From the Montana Department of Justice:

Montana's Attorney General, Austin Knudsen, shared his message yesterday on Missing or Murdered Indigenous Persons Awareness Day:

As a former prosecutor in Roosevelt County and now as attorney general, I have seen firsthand the impact the missing Indigenous persons and human trafficking crises are having on Montana’s tribal communities. At the Department of Justice, we remain committed to reducing the number of missing and murdered Indigenous persons in the state and I’m proud of the work we have done to find the missing, hold perpetrators accountable, and bring these issues to light. I will continue to do everything I can to prevent further tragedies.

The Stats

According to the MT DOJ, 693 Indigenous persons last year alone were reported missing in Montana. However, the clearance rate for 2023 is sitting at 99%, with only 6 remaining Indigenous persons that are still missing today.

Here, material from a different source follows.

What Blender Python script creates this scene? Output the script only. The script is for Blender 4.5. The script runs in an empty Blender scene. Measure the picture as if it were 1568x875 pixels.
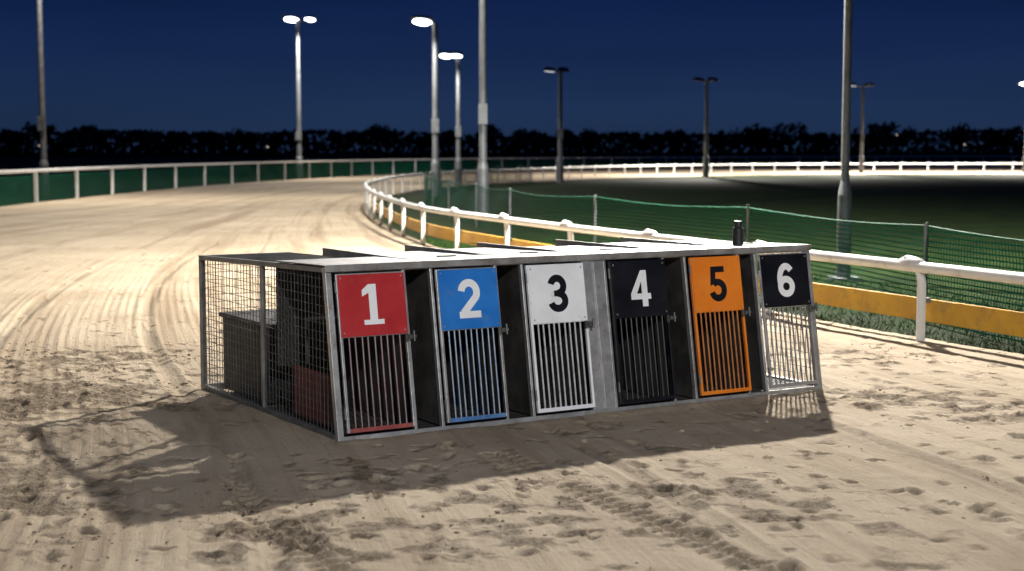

Missing Indigenous persons accounted for 31 percent of all missing person cases in Montana last year, while according to the 2020 U.S. Census, Indigenous persons represent six percent of the state's population.

Combating the issue in Montana, AG Austin Knudsen directed the launch of an improved missing persons database to provide information the the public on missing persons reported by local law enforcement.

The department also manages the Montana Missing Indigenous Persons Task Force, which was extended for 10 more years during the 2023 Legislative Session, aiming to reduce missing Indigenous persons in Montana.